The war in Ukraine weighed heavily on the hearts of Shanny Harel and Kelly Roth, the Israeli businesswomen behind The Nopo (Nomad Popup), a two-year-old online marketplace for handmade crafts from Morocco, Mexico and Colombia.

And in response, they curated a collection of ceramics, scarves, jewelry, candles and embroidery from artisans in Ukraine’s Gunia Project.

One hundred percent of sales of Gunia wares on The Nopo website will go directly to the project, with zero fees taken out.

Gunia Project was created in 2017 by Ukrainian fashion industry executives Natasha Kamenska and Maria Gavryliuk to preserve Ukrainian identity and nationality by selling the works of 30 master artisans.

This silk scarf made by a Gunia Project artisan was inspired by International Children’s Day. Photo courtesy of The Nopo

Harel said The Nopo team “spent time learning about Ukraine’s rich history of craftsmanship and the impact of the war on artisans’ livelihood.”

They felt that partnering with Gunia Project would perfectly align with The Nopo’s “mission of bringing the world’s most exceptional artisans to the fore” while supporting local artisans during this time of great uncertainty.

“We know many people have been looking for meaningful ways to get involved, and this is as direct as can be,” said Harel.

Kelly Roth, left, and Shanny Harel of The Nopo. Photo by Dan Bronfeld

Kamenska Gavryliuk told The Nopo that the first three weeks following the Russian invasion they were in a state of shock.

“On the first day, we paid all our team’s salaries, suspended our production, and closed our showroom. We stayed in touch with our family and team but were forced to leave our hometown of Kyiv,” they said.

“We volunteered, helped raise funds for the army, helped our family and local defense with everything we could, and distracted ourselves as much as possible from all the horrors going on around us.”

These handmade candles are available from Gunia Project. Photo courtesy of The Nopo

After those first three weeks, they restarted order fulfillment and began accepting new orders although production is currently suspended.

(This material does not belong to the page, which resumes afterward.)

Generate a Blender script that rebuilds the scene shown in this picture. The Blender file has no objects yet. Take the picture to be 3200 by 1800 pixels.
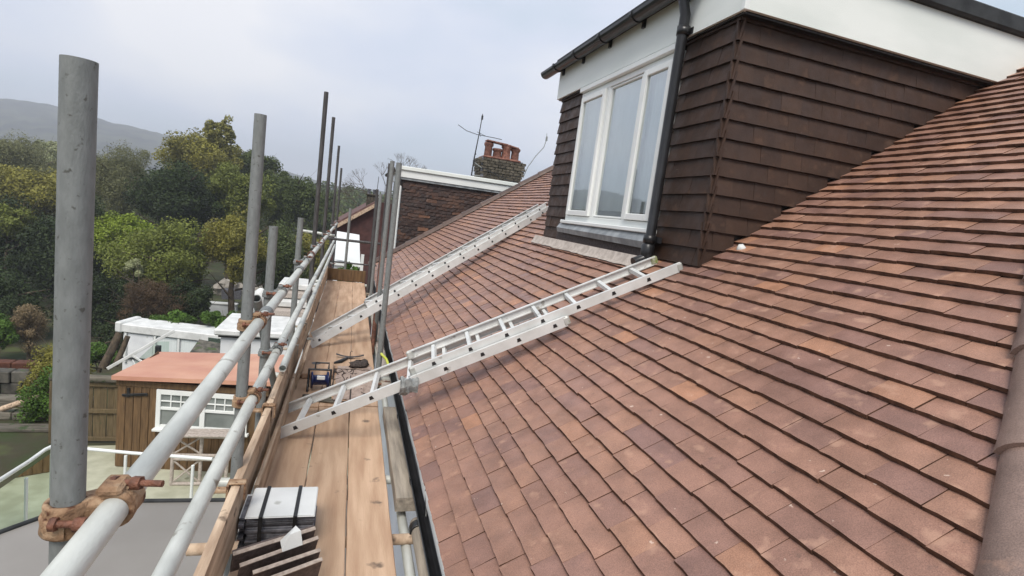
import bpy, math, random
import numpy as np
from mathutils import Vector, Matrix
random.seed(7)
rng = np.random.default_rng(7)
S = bpy.context.scene
COL = S.collection

# ------------------------------------------------------------------ camera
cd = bpy.data.cameras.new("camera"); cam = bpy.data.objects.new("camera", cd); COL.objects.link(cam)
cam.matrix_world = Matrix(((0.952, -0.0872, -0.2933, 0), (-0.2772, 0.1597, -0.9474, 0),
                           (0.1295, 0.9833, 0.1278, 0), (0, 0, 0, 1)))
cd.sensor_width = 36; cd.lens = 18.87; cd.clip_start = 0.05; cd.clip_end = 6000
S.camera = cam
# ------------------------------------------------------------------ world: overcast sky
SUN_EL, SUN_AZ = math.radians(52), math.radians(205)      # azimuth clockwise from +Y
W = bpy.data.worlds.new("World"); S.world = W; W.use_nodes = True
nt = W.node_tree; nt.nodes.clear()
def wn(t, **k):
    n = nt.nodes.new(t)
    for a, b in k.items(): setattr(n, a, b)
    return n
out = wn('ShaderNodeOutputWorld'); bg = wn('ShaderNodeBackground'); bg.inputs[1].default_value = 0.1
sky = wn('ShaderNodeTexSky', sky_type='NISHITA', sun_disc=False, sun_elevation=SUN_EL, sun_rotation=SUN_AZ)
tc = wn('ShaderNodeTexCoord'); mp = wn('ShaderNodeMapping'); mp.inputs['Scale'].default_value = (1, 1, 2.2)
no = wn('ShaderNodeTexNoise'); no.inputs['Scale'].default_value = 1.9; no.inputs['Detail'].default_value = 4; no.inputs['Roughness'].default_value = .45
rp = wn('ShaderNodeValToRGB')
rp.color_ramp.elements[0].position = .36; rp.color_ramp.elements[0].color = (5.1, 6.2, 7.2, 1)
rp.color_ramp.elements[1].position = .66; rp.color_ramp.elements[1].color = (8.8, 8.8, 9.1, 1)
e = rp.color_ramp.elements.new(.5); e.color = (6.7, 7.2, 8.4, 1)
mx = wn('ShaderNodeMixRGB'); mx.inputs[0].default_value = .92
L = nt.links.new
L(tc.outputs['Generated'], mp.inputs[0]); L(mp.outputs[0], no.inputs[0]); L(no.outputs[0], rp.inputs[0])
L(sky.outputs[0], mx.inputs[1]); L(rp.outputs[0], mx.inputs[2]); L(mx.outputs[0], bg.inputs[0]); L(bg.outputs[0], out.inputs[0])
sd = bpy.data.lights.new("sun", 'SUN'); sd.energy = 2.7; sd.angle = math.radians(26); sd.color = (1, .94, .86)
so = bpy.data.objects.new("sun", sd); COL.objects.link(so)
sv = Vector((math.sin(SUN_AZ) * math.cos(SUN_EL), math.cos(SUN_AZ) * math.cos(SUN_EL), math.sin(SUN_EL)))
so.rotation_euler = sv.to_track_quat('Z', 'Y').to_euler()
S.view_settings.view_transform = 'Standard'; S.view_settings.look = 'None'
S.view_settings.exposure = .30; S.view_settings.gamma = 1; S.view_settings.use_curve_mapping = False
S.cycles.max_bounces = 6; S.cycles.transparent_max_bounces = 8; S.cycles.volume_bounces = 0
S.cycles.use_denoising = True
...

In fact, The Nopo notes on its website that, given the current situation, it cannot guarantee every product ordered will be delivered, and that unfulfilled orders cannot be refunded. The money will go to Gunia Project regardless.

“There is a military front, there is a volunteer front, and there is an economic front. We know that our mission to tell the world about Ukraine is now only becoming more valuable,” Kamenska and Gavryliuk said.

“We want Gunia to be in every home within independent Ukraine and all over the world. The brand will bring joy, warmth and education about our rich culture. … Ukraine has always been famous for its craftsmen, and we are doing everything possible to keep it that way.”